### Stated task
List each line of the data that holds the string "were".

### Data provided
»»
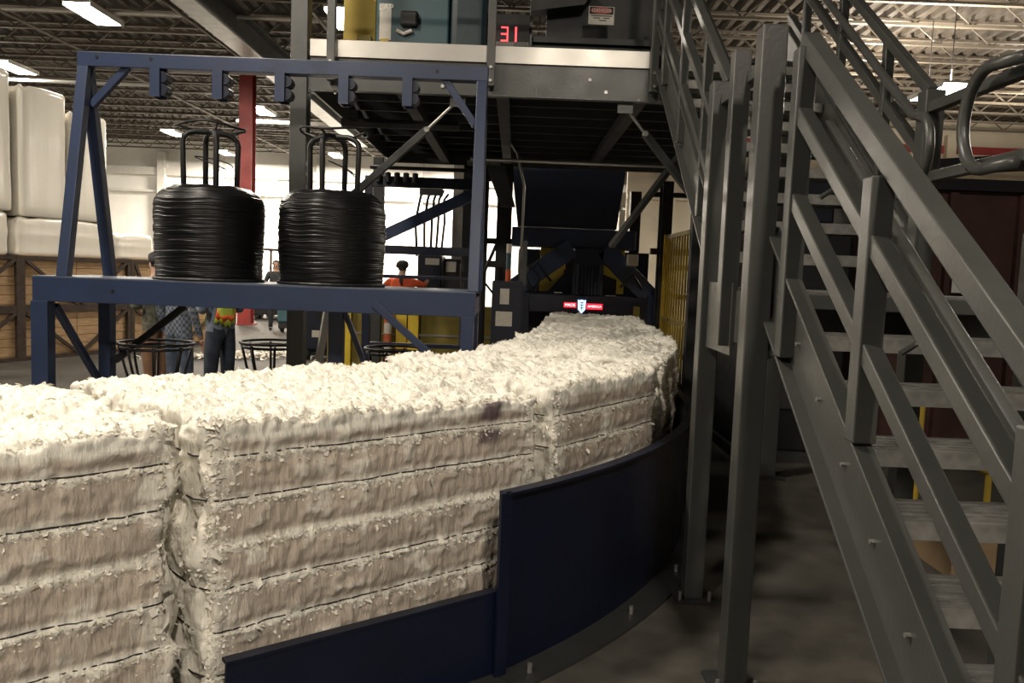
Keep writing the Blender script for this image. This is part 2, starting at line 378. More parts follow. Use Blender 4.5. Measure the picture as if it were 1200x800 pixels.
««
»»
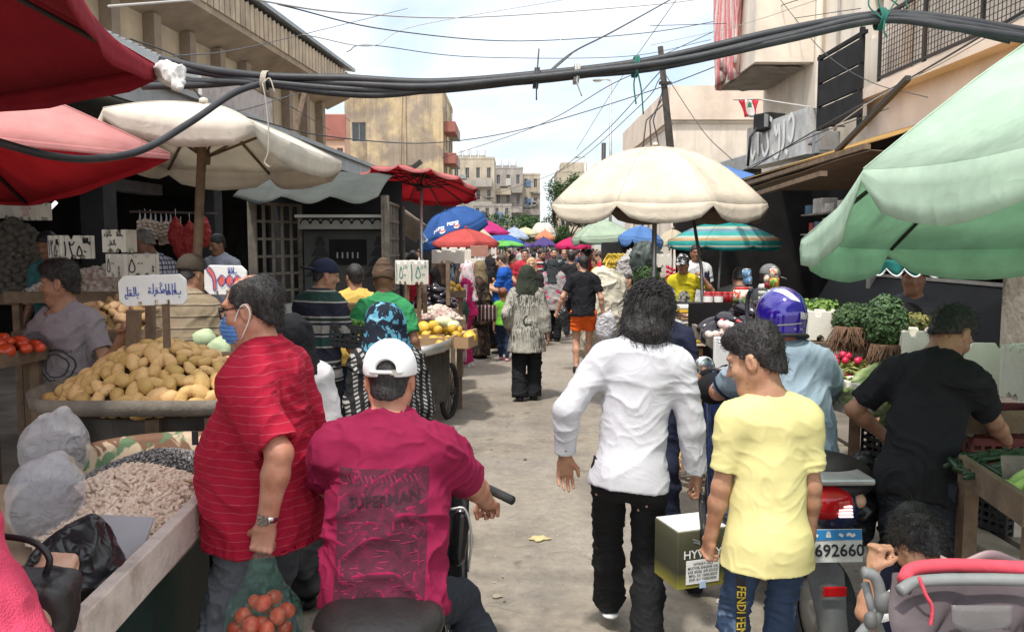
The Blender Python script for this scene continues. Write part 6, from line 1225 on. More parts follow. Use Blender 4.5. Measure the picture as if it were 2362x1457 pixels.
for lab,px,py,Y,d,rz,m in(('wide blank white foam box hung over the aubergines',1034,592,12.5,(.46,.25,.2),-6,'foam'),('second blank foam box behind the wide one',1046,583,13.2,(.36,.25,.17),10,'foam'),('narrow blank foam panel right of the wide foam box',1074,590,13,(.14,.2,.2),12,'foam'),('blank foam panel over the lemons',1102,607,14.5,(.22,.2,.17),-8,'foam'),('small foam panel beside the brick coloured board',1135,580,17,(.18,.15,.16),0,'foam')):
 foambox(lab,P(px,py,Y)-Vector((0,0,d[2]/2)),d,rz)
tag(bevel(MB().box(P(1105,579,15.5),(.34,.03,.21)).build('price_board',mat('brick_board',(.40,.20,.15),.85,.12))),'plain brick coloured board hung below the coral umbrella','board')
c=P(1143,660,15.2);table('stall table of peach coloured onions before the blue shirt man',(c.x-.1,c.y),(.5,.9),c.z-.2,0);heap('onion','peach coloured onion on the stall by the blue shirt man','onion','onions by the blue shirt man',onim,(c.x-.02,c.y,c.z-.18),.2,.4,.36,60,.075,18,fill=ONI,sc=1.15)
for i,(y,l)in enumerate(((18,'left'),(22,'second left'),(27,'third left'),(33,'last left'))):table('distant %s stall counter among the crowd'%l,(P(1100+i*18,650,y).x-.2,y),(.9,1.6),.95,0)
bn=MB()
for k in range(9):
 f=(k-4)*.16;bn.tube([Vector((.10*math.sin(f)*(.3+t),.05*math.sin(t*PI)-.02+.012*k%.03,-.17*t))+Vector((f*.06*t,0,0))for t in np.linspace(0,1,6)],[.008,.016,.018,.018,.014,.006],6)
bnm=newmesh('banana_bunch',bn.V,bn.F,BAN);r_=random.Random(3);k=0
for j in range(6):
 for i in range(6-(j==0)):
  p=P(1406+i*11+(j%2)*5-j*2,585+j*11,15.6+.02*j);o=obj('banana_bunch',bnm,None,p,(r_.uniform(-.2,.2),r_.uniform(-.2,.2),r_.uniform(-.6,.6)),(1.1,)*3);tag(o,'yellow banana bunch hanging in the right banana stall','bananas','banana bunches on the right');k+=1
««
### Full response
Keep writing the Blender script for this image. This is part 2, starting at line 378. More parts follow. Use Blender 4.5. Measure the picture as if it were 1200x800 pixels.
The Blender Python script for this scene continues. Write part 6, from line 1225 on. More parts follow. Use Blender 4.5. Measure the picture as if it were 2362x1457 pixels.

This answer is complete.